Le métissage pour horizon narratif
Au cœur de l’ouvrage réside une conviction : le métissage n’est pas seulement un état civil, il constitue une stratégie de civilisation. Kibeloh en fait le fil rouge de ses courtes fictions, où les personnages franchissent les frontières physiques autant que mentales. Qu’il suive le parcours d’un champion d’athlétisme cherchant l’unité de son peuple ou le dilemme d’une étudiante congolaise prise entre deux systèmes de valeurs, l’auteur rappelle que l’identité est, telle la musique, un art du dosage et de la syncope.
Son propos se veut en outre résolument constructif : les plaies héritées de l’esclavage et de la colonisation y sont reconnues sans que le discours ne s’enferme dans la litanie victimaire. L’écrivain préfère interroger les composantes endogènes – inerties sociales, conflits de générations, crispations identitaires – qui freinent un continent en pleine mutation. De cette démarche découle une réflexion qui, tout en saluant la résilience africaine, invite à l’auto-examen et à la coopération internationale.
Un laboratoire formel au service des idées
La réussite du recueil tient aussi à sa construction éclatée ; Kibeloh juxtapose poèmes monologues intérieurs et récits quasi cinématographiques. La littérature se fait alors laboratoire, à l’image de la vitalité des industries créatives que le Congo-Brazzaville entend promouvoir, des bandes dessinées urbaines de Brazzaville aux web-séries tournées sur les rives du fleuve.
Cette hybridation défie le lecteur, mais jamais gratuitement. L’alternance des registres mime le flux discontinu d’informations qui caractérise notre modernité connectée : réseaux sociaux, journaux télévisés, conversations fragmentées. En adoptant ce kaléidoscope formel, l’auteur illustre la nécessité d’apprendre à penser simultanément la multiplicité des récits qui façonnent l’opinion mondiale.
La résonance d’une Afrique plurielle
Dans plusieurs passages, le texte évoque, sans manichéisme, les défis contemporains du continent : urbanisation galopante, transition démographique, tensions climatiques. Kibeloh y adjoint une dimension sensible, faisant dialoguer proverbes bantous et références à Aimé Césaire ou Toni Morrison, parce que, selon ses mots, « la mer de la littérature renverse les barrières plus sûrement qu’un décret ».

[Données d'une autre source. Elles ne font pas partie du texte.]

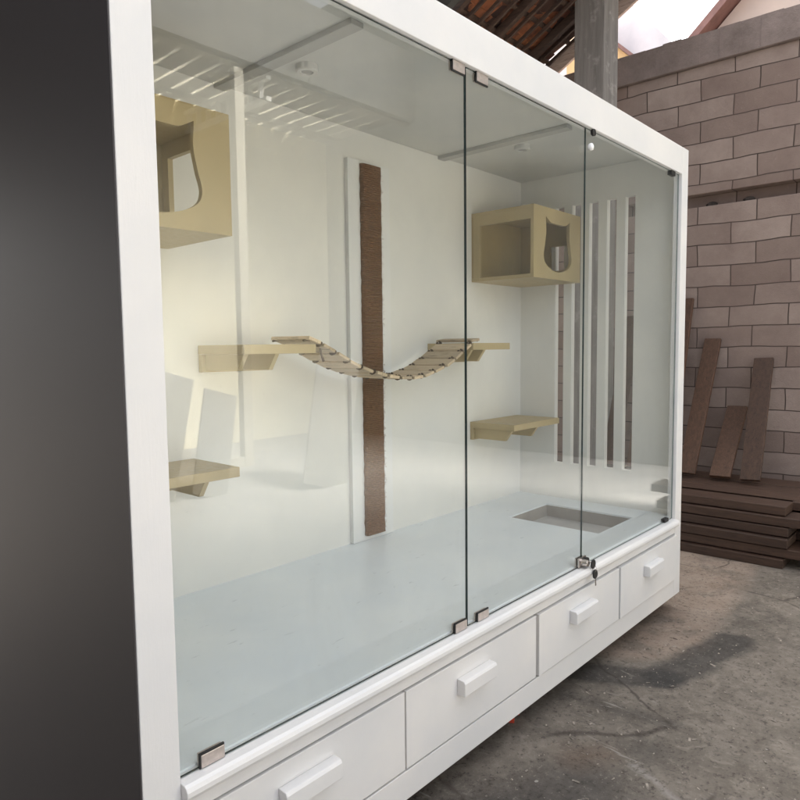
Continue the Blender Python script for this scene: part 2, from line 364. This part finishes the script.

Cette approche a suscité un accueil enthousiaste sur les deux rives de l’Atlantique. La critique congolaise souligne l’écho positif que ces pages offrent à une jeunesse avide de récits valorisants, tandis que des universitaires franciliens saluent « un humanisme sans naïveté » (revue Esquisses Francophones, 2024). À l’heure où la diplomatie culturelle devient un vecteur essentiel de soft power, l’ouvrage contribue à redessiner l’image d’une Afrique consciente de ses atouts et pleinement actrice de la mondialisation littéraire.
Regards croisés d’une génération connectée
S’il fallait dégager une morale, elle tiendrait en une phrase : rien ne s’invente hors dialogue. Les derniers chapitres, rédigés comme un carnet de route, mettent en scène des adolescents traquant le cyberharcèlement, un couple séparé par la migration ou encore un ancien soldat reconverti en bibliothécaire. Autant de figures qui refusent le cloisonnement et plaident pour une solidarité transnationale.
En conclusion, « Mon regard sur le monde » ne se contente pas de refléter un état des lieux ; il propose une méthode, sinon un art de vivre. En conjuguant lucidité et espérance, Kibeloh livre une œuvre dont la portée dépasse la sphère strictement littéraire pour rejoindre les efforts continus des institutions congolaises et internationales visant à promouvoir un dialogue interculturel apaisé. Cet appel à la nuance résonnera sans doute longtemps dans l’esprit des lecteurs, jeunes et moins jeunes, en quête de récits aptes à réenchanter le commun.